You've managed to land a great deal. Why put that in jeopardy? Stay safe, enjoy the ride :)

@Omar Khan the home is coming with tenants willing to sign a two year lease and accept the rents raise from 650 to 750. The arv is 75-80k so I shouldn’t have any problem finding a refi options.

Stupid question. But how do you reply to someone. I tried using the “@“ and then spelling the person name but that didn’t work?

Any interest in seller financing?
You could put down 15% through a personal loan and pay 8% to the seller. Seller gets more money, you get a lower rate, and if you bank roll he income from the property pay it off early to save more.

@Dazrell Fleming Assuming you've run the #s on your property, properly vetted the tenants (very important - you can get a tenant, they just night not pay you) and after accounting for ALL costs (including paying back interest, principal, cap ex reserves and a reasonable cash flow #), if you still make money, then I would suggest signing a 6 moth lease with tenant with first option by tenant to renew twice for 6 month periods at a higher rent. I.e first 6 months at 750, then you can either bump the rate up or give them a "incentive" by saying they can renew for the next 6 months at the same rate or same rate + increase in rent. At the second renewal, you will raise rents. The only reason why I would be hesitant in signing a 2 year lease is because what if you don't like the tenant or there are issues. What do you do then?

You're doing the right thing by typing @. Just type the first letter of someone's name. In my case type @O and a menu should popup which shows my name, click on it and now I will be tagged. If you don't do that, there is no way for any posted to know what you're doing. You can always "like" a comment (if you think it's worthy) and that's another way of alerting a member to activity on this thread. 

@Omar Khan I was using the mobile app and it doesn't support "@" i guess. Good point on the 6 month lease incase the tenant and I don't see eye to eye. I've ran the numbers using to BRRR tool. I also looked at how much I'll pay in interest with the personal loan and added those numbers. Shockingly this could be a deal where it doesn't cost me anything after the firs year.

@Dazrell Fleming The mobile app leaves a lot to be desired. Surprising considering BP offers a great overall experience and has an excellent community-outlook towards its users. 

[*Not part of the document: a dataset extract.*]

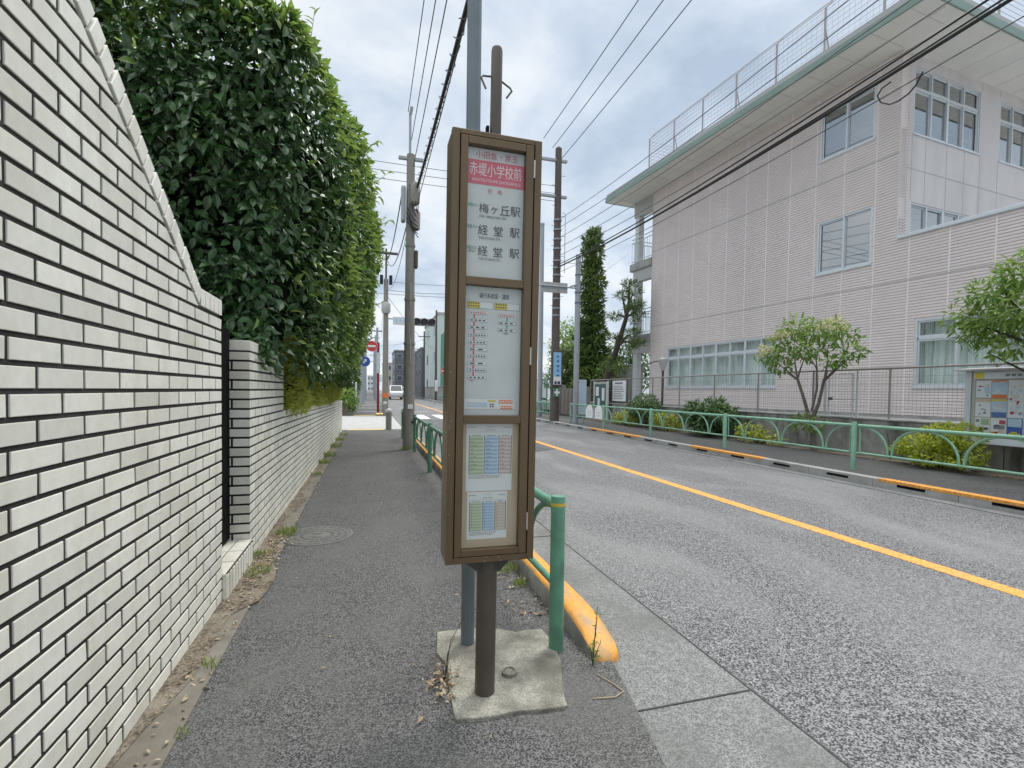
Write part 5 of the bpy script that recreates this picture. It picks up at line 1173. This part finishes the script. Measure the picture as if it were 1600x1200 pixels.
for i, (x, y) in enumerate(((-.55, 45), (.75, 52), (.75, 66), (-.5, 60), (.8, 84), (-.6, 92))):
    t = T('utility_pole', 'distant slim utility pole down the left pavement', 'utility pole', (x, y, 0), group='distant poles on the left pavement'); t.part('shaft', MB().lathe([(.15, 0), (.11, 5.0+.05*y)], (x, y, 0), 8), 'galvanised'); t.part('cross_arm', MB().box(x-.5, x+.5, y-.05, y+.05, 4.6+.05*y, 4.7+.05*y), 'pole_umber')
for i, (x, y, h_) in enumerate(((8.2, 78, 10.5), (8.1, 96, 10), (8.2, 122, 10), (1.0, 118, 10))):
    t = T('utility_pole', 'distant dark utility pole at the end of the road', 'utility pole', (x, y, 0), group='distant poles at the end of the road'); t.part('shaft', MB().lathe([(.17, 0), (.11, h_)], (x, y, 0), 8), 'pole_umber'); t.part('cross_arm', MB().box(x-.9, x+.9, y-.06, y+.06, h_-.9, h_-.78), 'pole_umber')
for i in range(3): wire('distant wire sagging over the end of the road', sag((-3, 74+16*i, 7.4-.3*i), (8.2, 78+16*i, 9.2), .4), .02, group='distant wires over the end of the road')
# vehicles far down the road
def van(label, x, y, rz, s=1.0):
    t = T('parked_van', label, 'van', (x, y, -.03), (0, 0, rz), group='white vans down the road'); L = lambda n_, mb, mt, sub=None, **kw: t.part(n_, mb, mt, sub=sub, local=True, **kw)
    side = [(-2.1, .38), (2.1, .38), (2.1, .95), (1.98, 1.75), (1.8, 1.95), (-1.2, 1.95), (-1.75, 1.15), (-2.08, 1.0)]
    bd = L('body', MB().prism([(p[0]*s, p[1]*s) for p in side], 0, -.82*s, .82*s), 'car_white', bevel=.06)
    L('windscreen', MB().quad((-.72*s, -1.735*s, 1.2*s), (.72*s, -1.735*s, 1.2*s), (.66*s, -1.26*s, 1.88*s), (-.66*s, -1.26*s, 1.88*s)), 'car_glass')
    for sx in (-1, 1): L('side_window', MB().prism([(-1.5*s, 1.2*s), (1.8*s, 1.2*s), (1.7*s, 1.75*s), (-1.15*s, 1.75*s)], 0, sx*.815*s, sx*.826*s), 'car_glass'); L('headlight', MB().box(sx*.5*s, sx*.76*s, -2.115*s, -2.08*s, .72*s, .92*s), 'sign_white')
    for sx in (-1, 1):
        for yy in (-1.35, 1.35): L('wheel', MB().tube([(sx*.66*s, yy*s, .31*s), (sx*.84*s, yy*s, .31*s)], .31*s, 16), 'rubber')
    L('bumper', MB().box(-.8*s, .8*s, -2.16*s, -2.09*s, .36*s, .62*s), 'board_grey')
van('white van facing the camera far down the road', 3.5, 70, 0); van('white van farther back beside the dark building', 5.3, 92, 0, .95)
t = T('guide_sign', 'small distant white sign board on a thin post at the road edge', 'sign', (1.1, 64, 0)); t.part('post', MB().lathe([(.04, 0), (.04, 3.2)], (1.1, 64, 0), 8), 'galvanised'); t.part('board', MB().box(.8, 1.5, 63.9, 63.95, 2.3, 3.2), 'sign_white')
# far buildings
def house(label, x0, x1, y0, y1, h_, mtl, name='building', rows=3, cols=3, roof='roof_grey', z0=0, side='W'):
    t = T(name, label, 'building', ((x0+x1)/2, (y0+y1)/2, z0)); t.part('wall', MB().box(x0, x1, y0, y1, z0-.2, h_), mtl); t.part('roof', MB().box(x0-.15, x1+.15, y0-.15, y1+.15, h_, h_+.25), roof)
    for r in range(rows):
        z = z0+h_*(r+.35)/rows
        for c in range(cols):
            x = x0+(x1-x0)*(c+.5)/cols; w2 = (x1-x0)/cols*.28
            wn = t.part('window', MB().box(x-w2, x+w2, y0-.05, y0+.02, z, z+h_/rows*.42), 'alu'); t.part('pane', MB().box(x-w2+.06, x+w2-.06, y0-.07, y0-.051, z+.06, z+h_/rows*.42-.06), 'house_glass', sub=wn)
        for c in range(max(2, cols)):
            y = y0+(y1-y0)*(c+.5)/max(2, cols); xx = x0 if side == 'W' else x1; sgn = -1 if side == 'W' else 1
            wn = t.part('window', MB().box(xx-.02, xx+.05*sgn, y-.7, y+.7, z, z+h_/rows*.42), 'alu'); t.part('pane', MB().box(xx+.051*sgn, xx+.07*sgn, y-.64, y+.64, z+.06, z+h_/rows*.42-.06), 'house_glass', sub=wn)
    return t
house('dark grey apartment block at the end of the road', 5.6, 14, 116, 130, 10.2, 'house_dark_hazy', rows=4, cols=4)
house('black low building beside the mint coloured one', 9.2, 15, 92, 104, 9.0, 'house_dark_hazy', rows=3, cols=2)
house('pale mint building with a green net on its side', 9.6, 18, 72, 90, 12.4, 'house_mint', rows=3, cols=2)
house('tan house front left of the dark apartment block', 3.9, 6.4, 150, 160, 9.0, 'house_tan', rows=3, cols=2)
house('pale house down the left side of the road', -12, -2.2, 60, 72, 7.0, 'house_pale', rows=2, cols=3, side='E')
house('second pale block farther down the left side', -10, -2.4, 96, 110, 9.5, 'house_pale', rows=3, cols=3, side='E')
house('grey house farthest down the left side', -9, -2.2, 140, 155, 8.5, 'house_tan', rows=3, cols=3, side='E')
house('small pale block closing the far end of the street', -1, 4, 300, 312, 9.0, 'house_pale', rows=3, cols=3)
gw = T('boundary_wall', 'long grey boundary wall on the far right pavement', 'wall', (9.4, 60, .1)); gw.part('wall', MB().box(9.3, 9.5, 40, 88, -.05, 1.75), 'concrete'); gw.part('coping', MB().box(9.25, 9.55, 40, 88, 1.75, 1.83), 'old_concrete')
nt_ = T('net_fence', 'tall green sports net on poles down the right side', 'fence', (9.8, 60, .1)); nm = MB()
for y in np.arange(46, 72, 4.0): nt_.part('post', MB().tube([(9.75, y, .1), (9.75, y, 9.2)], .07, 8), 'net_green')
for z in np.arange(1.9, 9.2, .28): nm.tube([(9.75, 46, z), (9.75, 70, z)], .022, 4)
for y in np.arange(46, 70, .28): nm.tube([(9.76, y, 1.9), (9.76, y, 9.2)], .022, 4)
nt_.part('net', nm, 'net_green')
bush('dark creeper bush under the distant round red sign', [(8.9, 52, 1.5, .3, 1.2, 1.2), (8.9, 55, 1.0, .3, 1.2, .9)], 900, .22, 'leaf_shrub', (8.9, 53, 0))

# ------------------------------------------------------------------ small things on the ground
mh = T('manhole_cover', 'round worn iron manhole cover set in the pavement', 'manhole cover', (-.455, 4.84, 0))
mh.part('frame', MB().lathe([(.315, -.02), (.315, .004), (.295, .006), (.292, .002)], (-.455, 4.84, 0), 40), 'iron')
mh.part('lid', MB().lathe([(.288, -.01), (.288, .005)], (-.455, 4.84, 0), 40), 'iron')
rb = MB()
for r in (.12, .18, .24): 
    for k in range(24):
        a = 2*math.pi*k/24; rb.prism([(-.455+(r+d)*math.cos(a+e_), 4.84+(r+d)*math.sin(a+e_)) for d, e_ in ((0, 0), (.03, 0), (.03, .17), (0, .17))], 2, .004, .0085)
for a in (0, math.pi): rb.prism([(-.455+.045*math.cos(b_+a)+.05*math.cos(a+1.57), 4.84+.03*math.sin(b_+a)+.05*math.sin(a+1.57)) for b_ in np.linspace(0, 6.28, 11)[:-1]], 2, .0045, .0095)
mh.part('raised_pattern', rb, 'iron')
def tuft(n, r, hgt, seed):
    mb = MB(); a = rng.random(n)*2*math.pi; q = r*np.sqrt(rng.random(n)); P = np.stack([q*np.cos(a), q*np.sin(a), np.zeros(n)], 1); D = rng.normal(size=(n, 3))*.45+np.array([0, 0, 1]); L = hgt*(.5+.8*rng.random(n))
    return mb.leaves(P, D, rng.normal(size=(n, 3)), L, .0045+.004*rng.random(n), rng.random(n), fold=.1, droop=.25)
gr = MB()
for (x, y, n, r, hg) in ((-.74, 4.92, 130, .10, .075), (-.80, 3.95, 110, .12, .05), (-.83, 4.35, 60, .08, .05), (-.72, 2.66, 24, .045, .045), (-.79, 9.4, 160, .14, .09), (-.78, 10.4, 180, .16, .12), (-.78, 12.0, 170, .18, .12), (-.78, 13.6, 150, .16, .10), (-.78, 15, 150, .2, .1), (.78, 11.2, 90, .10, .13), (1.0, 3.55, 90, .10, .07), (.95, 3.85, 110, .13, .08), (1.02, 3.25, 60, .05, .06), (.98, 4.6, 80, .1, .07), (.99, 6.0, 80, .1, .08), (-.70, 2.15, 12, .03, .03), (-.80, 8.2, 60, .1, .06)):
    tm_ = tuft(n, r, hg, x); b0 = len(gr.v); gr.v += [(v[0]+x, v[1]+y, v[2]+.008) for v in tm_.v]; gr.f += [tuple(i+b0 for i in f_) for f_ in tm_.f]; gr.r += tm_.r
gr.build('grass', 'grass')['kind'] = 'stuff'
# dry leaf litter along the wall foot, by the kerb and scattered over the pavement
n = 640; P = np.stack([-.86+.20*rng.random(n)**1.4, 3.3+rng.random(n)**1.3*12, np.full(n, .016)], 1); n1 = 300
P[:n1] = np.stack([-.84+.22*rng.random(n1)*(.4+.6*rng.random(n1)), rng.normal(4.35, .42, n1), np.full(n1, .018)], 1)
P2 = np.stack([1.0+.075*rng.normal(size=150), 2.75+1.9*rng.random(150), np.full(150, .012)], 1); P3 = np.stack([.33+.045*rng.normal(size=60), 2.22+.09*rng.normal(size=60), .012+.03*rng.random(60)], 1); P4 = np.stack([-.6+1.9*rng.random(70), 1.3+8*rng.random(70), np.full(70, .008)], 1)
P5 = np.stack([-.84+.13*rng.random(60), 1.5+1.9*rng.random(60), np.full(60, .014)], 1)
P = np.concatenate([P, P2, P3, P4, P5]); P[:, 0] = np.where((P[:, 1] > 12) & (P[:, 0] < 0), np.maximum(P[:, 0], -.80), P[:, 0])
D = rng.normal(size=P.shape)*np.array([1, 1, .25]); L = .014+.024*rng.random(len(P))
lit = MB().leaves(P, D, np.array([0, 0, 1.])+rng.normal(size=P.shape)*.35, L, L*.5, rng.random(len(P)), fold=.2); lit.build('leaf_litter', 'dry_leaf')['kind'] = 'stuff'
wd = T('weed', 'thin green weed growing at the nose of the orange kerb', 'weed', (1.075, 2.2, 0)); ws_ = MB(); wl = MB()
for (dx, dy, dz) in ((.045, .05, .22), (.02, .02, .14), (-.02, 0, .11), (.05, .02, .10), (.06, .08, .26)):
    ws_.tube([(1.075, 2.2, 0), (1.075+dx*.4, 2.2+dy*.4, dz*.55), (1.075+dx, 2.2+dy, dz)], [.0028, .002, .0012], 5); k = 9
    ts_ = .15+.8*rng.random(k); wl.leaves(np.stack([1.075+dx*ts_, 2.2+dy*ts_, dz*ts_], 1), rng.normal(size=(k, 3))*.7+np.array([0, 0, .6]), rng.normal(size=(k, 3)), .022+.02*rng.random(k), .006*np.ones(k), rng.random(k))
wd.part('stem', ws_, 'twig'); wd.part('leaves', wl, 'leaf_fresh')
dw = T('dead_weed', 'dead brown weed beside the concrete footing', 'weed', (.345, 2.26, 0)); ds_ = MB()
for (dx, dy, dz) in ((.05, .02, .20), (.10, .05, .27), (-.02, .0, .11), (.02, -.03, .13), (-.05, .03, .07)): ds_.tube([(.345, 2.26, 0), (.345+dx*.35, 2.26+dy, dz*.6), (.345+dx, 2.26+dy, dz)], [.0025, .0018, .001], 5)
dw.part('stem', ds_, 'twig'); k = 90; q = rng.random(k); dw.part('leaves', MB().leaves(np.stack([.345+.035*rng.normal(size=k), 2.26+.03*rng.normal(size=k), .01+.10*q*q], 1), rng.normal(size=(k, 3)), rng.normal(size=(k, 3)), .015+.018*rng.random(k), .006*np.ones(k), rng.random(k)*.6), 'dry_leaf')
tag(MB().tube([(1.055, 2.13, .004), (1.10, 2.02, .006), (1.115, 1.965, .005), (1.06, 1.935, .006), (1.0, 1.945, .005), (.955, 1.955, .004)], [.002, .003, .003, .003, .003, .002], 6).build('dry_stalk', 'dry_stem', smooth=True), 'pale dry stalk lying bent on the asphalt by the kerb end', 'stalk')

To play devil's advocate, there is no free lunch. Every real estate deal costs money. Essentially, you might not be paying monthly costs because your costs will be lumped together. For instance, your boiler might work perfectly for 4 years but blow up in Year 5. For the first 4 years, you paid nothing but suddenly have a big bill in Year 5. Hopefully, that doesn't happen to you, but I just wanted to point it out. 

Nonetheless, if the #s work (rehab cost estimation will be your biggest challenge), go for it. This will be a great asset and you will learn a lot along the way. Best of luck!